In another post from earlier this afternoon, Klein (the reporter) writes that Kline (the congressman) gave a preview of the House Education and the Workforce’s funding flexibility bill today on former Education Secretary Bill Bennett’s radio show, Morning in America. And he said that the bill won’t be introduced with bipartisan support. More details on the bill are expected to come out this afternoon. You can listen to audio from Chairman Kline’s radio appearance at

Now that your speakers are warmed up, you can also listen to U.S. Secretary of Education Arne Duncan talk to NPR about No Child Left Behind, the plan aimed to improve failing public schools; as well as the Dream Act, which would create a path to citizenship for some undocumented youth.

On debt limit news, House Speaker John Boehner (R-OH) told fellow House Republicans this morning that the chances of congressional leaders and President Obama reaching a tentative debt-ceiling deal within 48 hours are “maybe 50-50.” National Journal has the story.

The Detroit Free Press reports on a state investigation finding that teachers and principals in dozens of Atlanta public schools doctored students’ test papers. The investigation, detailed this week in a report issued by Georgia Republican Gov. Nathan Deal, showed that Atlanta school administrators emphasized test results “to the exclusion of integrity and ethics.” The article contains additional information on test-tampering and other scrutiny on standardized tests from around the country.

Education Week reports that a student-achievement test under consideration by nearly half the states has been redesigned to ease their concerns that it would cost too much, shape curriculum, and eat up too much instructional time. The change was announced last week by the Partnership for Assessment of Readiness for College and Careers, or PARCC, one of two state consortia using federal Race to the Top funds to craft shared assessments for the common academic standards in mathematics and English/language arts that most states have adopted.

The Associated Press writes that educators increasingly find themselves caught between their obligation to educate each child and conflicting guidance, or simply no direction at all, about whether to help illegal immigrants beyond the classroom.

In the Washington Post, Jay Mathews examines why urban school districts are often late in hiring teachers. “Summer is often a bad time for urban school districts, as officials fill teacher openings too late to get the best candidates,” he writes. “If the D.C. schools are waiting until July to see if the new teacher evaluation system is going to cost 600 teachers their jobs for being ‘minimally effective,’ that means their best possible replacements will already have been hired by other districts.”

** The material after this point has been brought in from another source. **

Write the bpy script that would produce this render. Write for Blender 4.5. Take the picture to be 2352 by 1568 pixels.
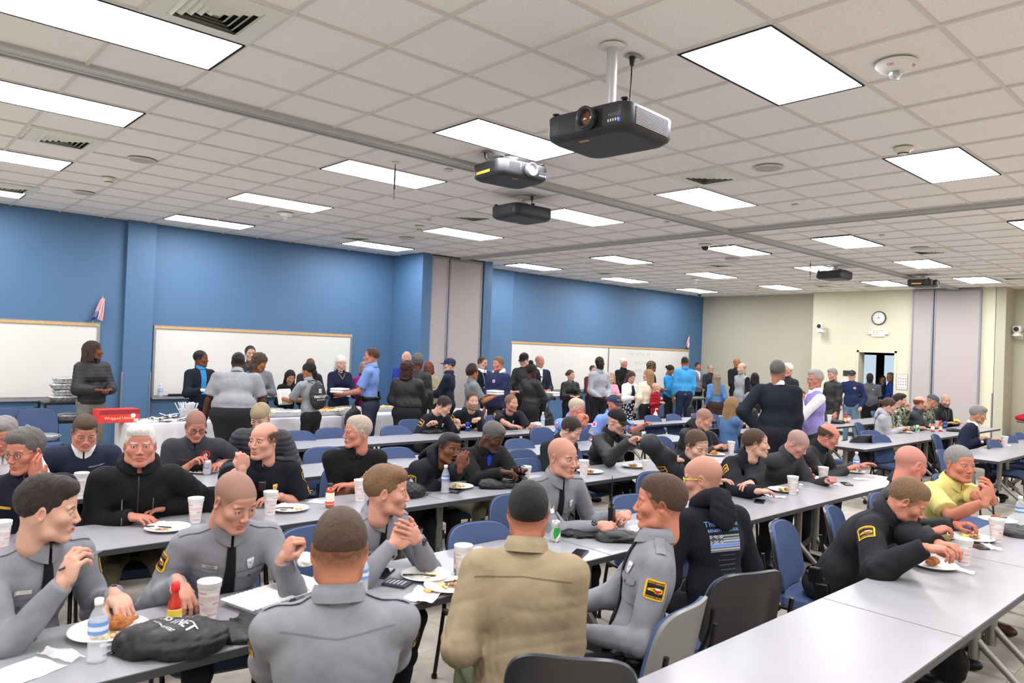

The Washington Post editorial board encourages higher education officials to think harder about affordability, including not only more scholarship money but also lower costs and higher efficiency. The board points to a recent survey by the Pew Research Center, 57 percent of Americans think higher education is not a good value, even though they know how much it boosts earning power. “Three-quarters say that college is too expensive for most people,” the article reads. “And with the cost of many state universities skyrocketing – next fall, the University of California’s in-state tuition may be double what it was just six years ago – those perceptions are understandable.”

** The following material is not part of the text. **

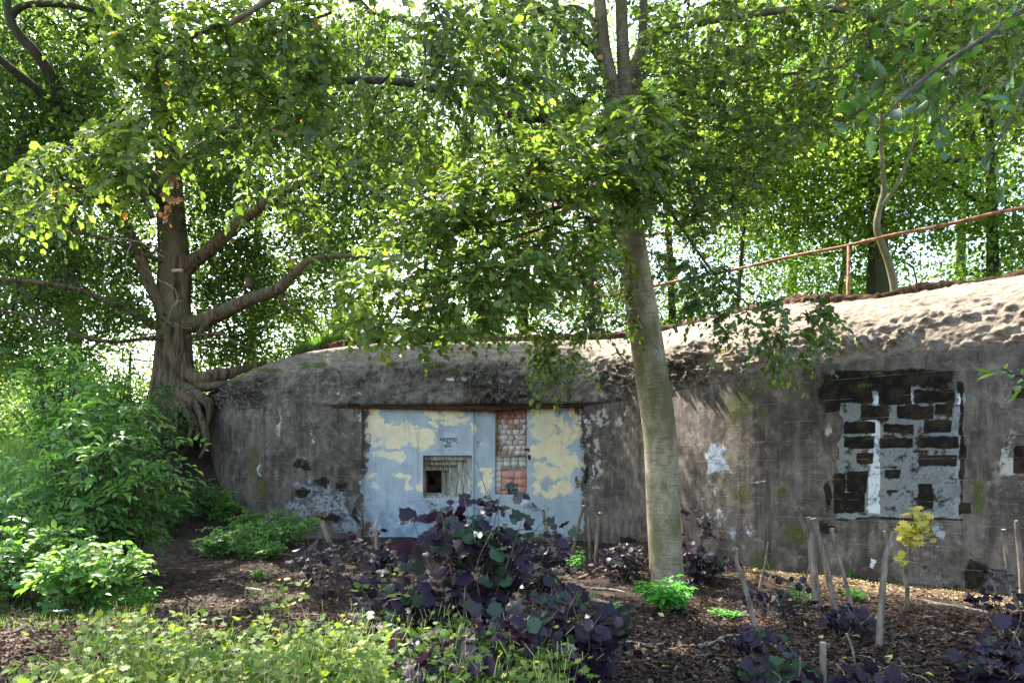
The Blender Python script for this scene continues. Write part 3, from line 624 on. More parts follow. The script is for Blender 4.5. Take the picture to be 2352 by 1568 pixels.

And as your reward for making it all the way to the end of today’s clips, here’s a short video of the 20-year history of the space shuttle, which is scheduled to make its final launch tomorrow-although there are reports that the launch could be postponed because of inclement weather. The Washington Post has complete coverage on the last launch, as well as a look back at the space shuttle program. And of course NASA has a ton of coverage, as well as a link to watch the launch live.